Here’s how we see emergency alerts fitting into these four elements:

1. Preparedness. Your citizens need to understand what emergency alerts are available to them, what they need to do to receive them and how they fit into their response to severe weather or any disaster that could occur in your area: hurricanes, earthquakes, extreme cold, flooding, terrorism, etc. FEMA material may discuss IPAWS alerts (for example, https://www.ready.gov/make-a-plan), but omit local resources, such as your emergency alert system, social media feeds, local news, etc. To be fully prepared, you should include your local emergency alert sign up form in your educational materials and explain how to follow your Facebook and/or Twitter feeds.

2. When you predefine scenarios for emergency situations that may happen in your area, you should also set expectations about what kinds of information are likely to be available from which sources. For example, IPAWS WEA messages may come from the National Weather Service, in addition to your agency. IPAWS WEA messages are going to be short and without much detail.  Messages from your agency may have more detail.  And social media and local news may have more detail yet.  Research shows that citizens will search out more information before taking action, so help them know where to look and what to trust.

3. Include Emergency Alerts in Your Training and Exercises – as you train your personnel to be familiar with detection, alarm, communications, warning, and protection systems, include emergency notifications. And that includes information that comes from sources other than your agency, such as NWS and even citizens’ social media feeds.

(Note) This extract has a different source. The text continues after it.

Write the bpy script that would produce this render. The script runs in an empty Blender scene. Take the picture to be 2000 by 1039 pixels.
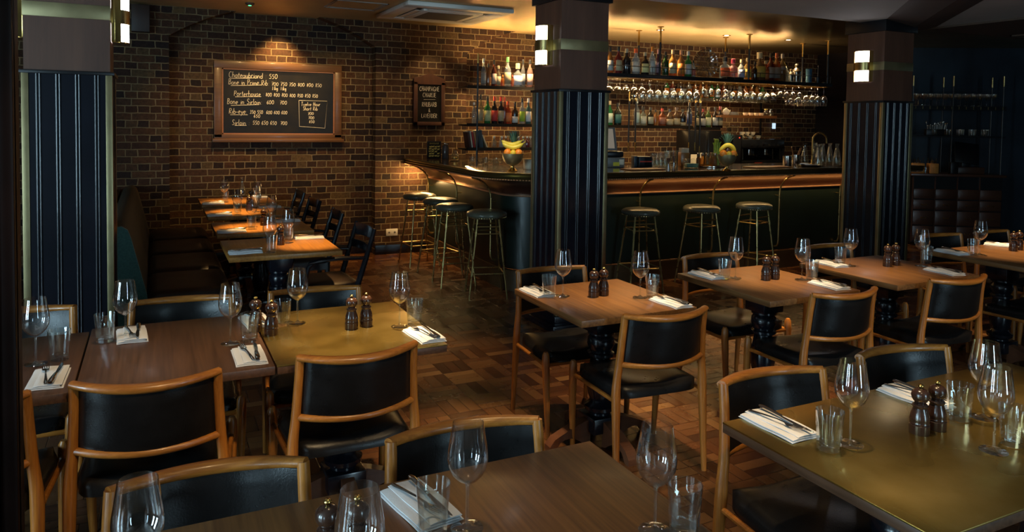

4. Make your communication plan comprehensive – a prompt warning to your citizens to evacuate, shelter or lockdown can save lives.

  • Choose the different types of communication that you are going to use in case of an emergency to inform your community.
  • Let citizens know how exactly you will notify them – and what other sources may be saying.
  • Do not rely on landline phones alone for emergency alerts. While 911 data is easier to get, it’s also becoming less and less reliable since more people use only cell phones.
  • Get as many citizens registered for emergency alerts as possible.

Can you do all of that with the one system only?

Yes.  An integrated mass emergency notification system (ENS) such as Hyper-Reach, can send messages such as voice, text, email and social media posts with a single set of actions.  With IPAWS you can conduct COG-to-COG communications and even send alerts to local media using the EAS system.  ENS also lets you communicate with your personnel and citizens via “two-way messaging”, geo-target the emergency audience, save templates for later use and much more.

Emergency alerts can definitely reduce the impact of disasters and sometimes avoid the danger completely.